Absolument, il y a eu une esthétique appropriée et c'est à nous de l'étudier, de nous l'approprier, et de la restituer dans un cadre esthétique intelligent et non pas folklorique.
Le festival veut-il fonder un théâtre amazigh ou alors il ne fait qu'ajouter un espace important pour ce type de théâtre ?
Je n'ai pas la prétention d'avoir toutes les vérités, mais je dirais que, d'abord, le ministère a donné un espace à tous les intellectuels, à tous les hommes de culture, mais aussi aux créateurs ; c'est à eux maintenant de déterminer les mécanismes, la dynamique, mais aussi toutes les techniques esthétiques, c'est à eux de nous montrer la voie, et quelle serait la spécificité de ce théâtre.
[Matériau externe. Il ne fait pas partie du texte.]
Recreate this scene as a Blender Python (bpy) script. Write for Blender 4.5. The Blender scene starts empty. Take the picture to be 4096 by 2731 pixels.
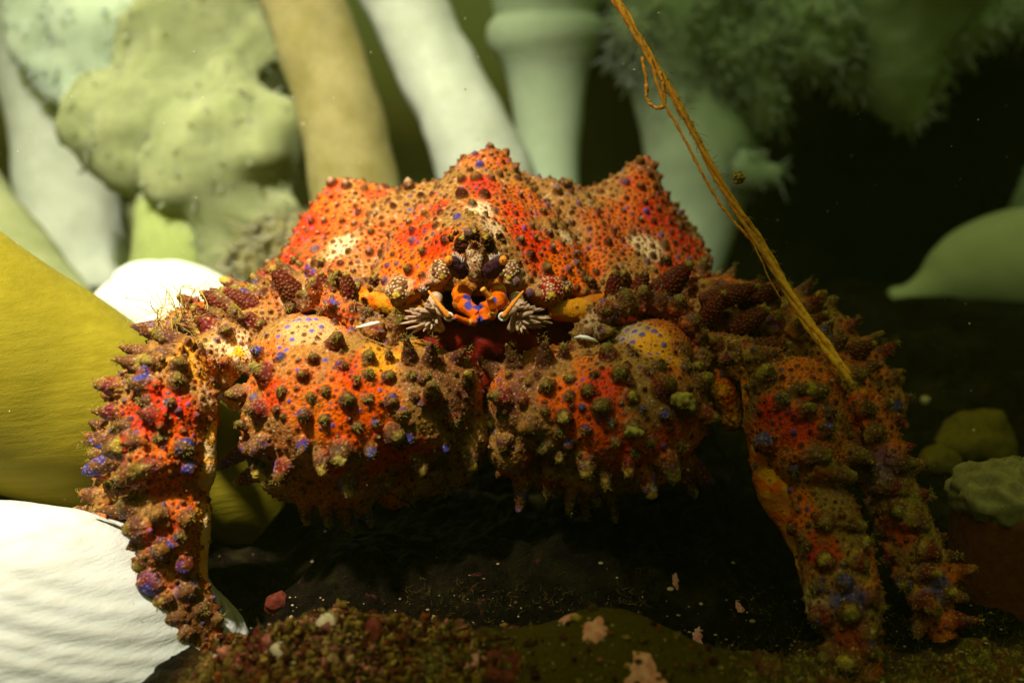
import bpy, math, random
import numpy as np
from mathutils import Vector, kdtree, noise as mnoise
from mathutils.bvhtree import BVHTree

R = math.radians
rng = np.random.default_rng(7)
random.seed(7)
sc = bpy.context.scene
C = sc.collection
sc.unit_settings.system = 'METRIC'
sc.unit_settings.scale_length = 0.01          # one unit is one centimetre

# ------------------------------------------------------------------ camera
CAM = np.array([0.0, -28.0, 6.5]); PITCH = R(12); LENS = 32.0; F = 4096 * LENS / 36
cd = bpy.data.cameras.new('camera'); cam = bpy.data.objects.new('camera', cd); C.objects.link(cam)
cam.location = CAM; cam.rotation_euler = (R(90) - PITCH, 0, 0)
cd.lens = LENS; cd.sensor_width = 36; cd.clip_start = 0.5; cd.clip_end = 2000
cd.dof.use_dof = True; cd.dof.focus_distance = 27.5; cd.dof.aperture_fstop = LENS * 1e-3 / (2 * 0.24)
sc.camera = cam

# ------------------------------------------------------------------ world (green daylight under water)
w = bpy.data.worlds.new('World'); sc.world = w; w.use_nodes = True
nt = w.node_tree; nt.nodes.clear()
wo = nt.nodes.new('ShaderNodeOutputWorld'); bg = nt.nodes.new('ShaderNodeBackground')
sky = nt.nodes.new('ShaderNodeTexSky'); sky.sky_type = 'NISHITA'; sky.sun_disc = False
sky.sun_elevation = R(60); sky.sun_rotation = R(-30)
tc = nt.nodes.new('ShaderNodeTexCoord'); sp = nt.nodes.new('ShaderNodeSeparateXYZ')
rp = nt.nodes.new('ShaderNodeValToRGB')
mx = nt.nodes.new('ShaderNodeMix'); mx.data_type = 'RGBA'; mx.blend_type = 'MULTIPLY'; mx.inputs[0].default_value = 1
nt.links.new(tc.outputs['Generated'], sp.inputs[0]); nt.links.new(sp.outputs['Z'], rp.inputs[0])
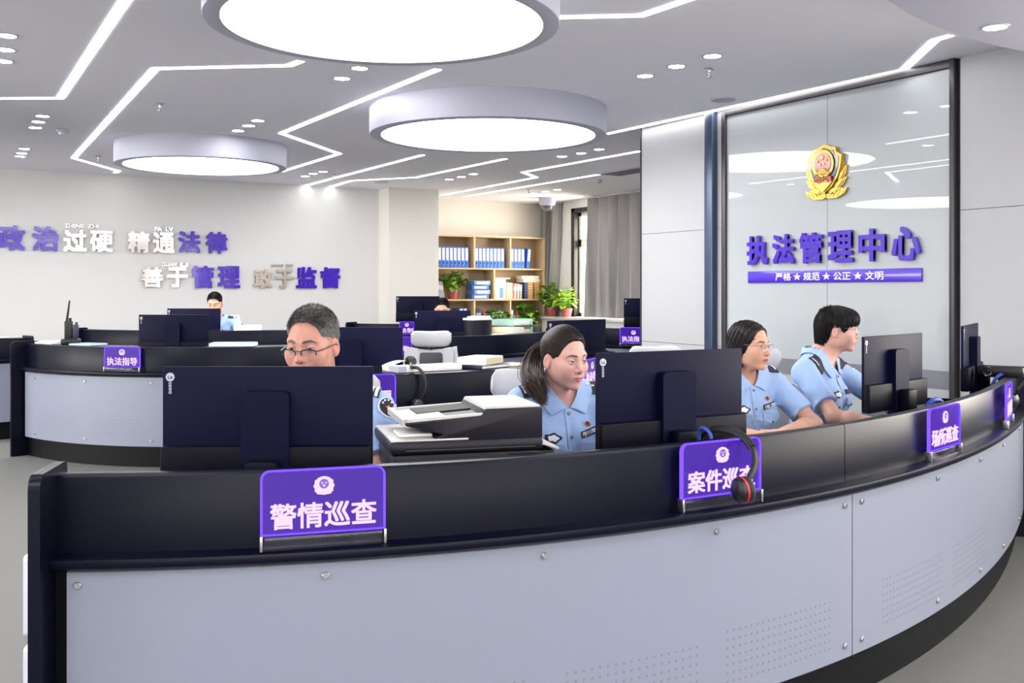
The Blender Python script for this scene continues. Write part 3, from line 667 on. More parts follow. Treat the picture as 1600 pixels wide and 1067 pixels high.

Ensuite, nous appartenons à la civilisation humaine, mais nous avons des éléments de notre patrimoine qui existent déjà, à nous de les faire fructifier. Comme aujourd'hui nous parlons de théâtre Nô, alors qu'il n'existait pas en termes de théâtre, nous parlons de Pranayama comme éléments essentiels de la culture indienne mais aussi humaine, puisque Peter Brooke et Ariane Mnouchkine se sont appropriés cette technique ; à nous aussi de donner à l'autre, puisque nous parlons de globalisation et aussi de dialogue culturel avec l'autre, à nous de tirer profit de la localité, de l'espace local et sortir avec ce dialogue universel.
Le 4e art amazigh a-t-il une histoire derrière lui ?
Oui, c'est vrai que c'est une histoire pleine de sentiers battus et non battus, pleine de, j'allais dire même, de sentiers où l'élément liberté n'a pas souvent été au rendez-vous, mais aujourd'hui tous les moyens sont donnés et je reviens à cet élément essentiel qui est le festival. Le festival n'est qu'une des roues ou un des anneaux de cette perle qui est l'action théâtrale. Je parle en termes d'action théâtrale parce que je suis un animateur culturel avant tout. Cette action-là est déterminée par qui ? Par les actants donc qui sont les artistes créateurs, mais aussi les universitaires et les critiques. C'est cela notre intérêt. C'est un événement rassembleur, festif en effet, mais il a aussi des portées d'abord stratégiques dans le sens scientifique et aussi des portées de questionnement et de raisonnement et c'est pour cela que je suis honoré d'être parmi les premiers aujourd'hui et d'être non pas parmi les premiers en termes culturels et historiques, mais parmi les premiers à prendre part à ce rassemblement qui peut être bénéfique, qui peut être aussi un élément de dynamisation. Voilà l'intérêt de ce départ. Il y a aussi l'aspect pédagogique, didactique, ça c'est important pour nous, on n'a pas le droit de bricoler dans cet élément qui est l'un des éléments les plus appropriés à la culture algérienne, d'expression plurielle et nous le disons souvent. J'aime bien le terme de H'mida Lâayachi quand il dit que le théâtre est le frère de tous les arts, donc à nous de nous élever à tous ces frères qui sont la musique, la poésie, les arts plastiques, etc.
Théâtre et politique, quel est l'élément moteur dans ce binôme, selon vous ?
Moi, je pense que l'élément moteur, cela ne devrait être que l'esthétique avant tout parce que effectivement l'esthétique peut s'accommoder de politique, mais la politique ne peut pas s'accommoder d'esthétique et peut se permettre de ne pas s'accommoder d'éthique, alors autant se prévaloir d'être les parrains de l'esthétique et de l'éthique.
Le festival touche à sa fin, comment trouvez-vous le niveau des pièces et des participants ?
Tout en respectant l'obligation de réserve, je peux dire que j'ai été agréablement surpris par les éléments jeunes et par les revendications esthétiques. C'est ça qui est important, je pense que nous allons vers le meilleur parce qu'il y a des jeunes qui veulent nous montrer qu'ils peuvent s'exprimer et nous donner des leçons et je suis preneur de ces leçons.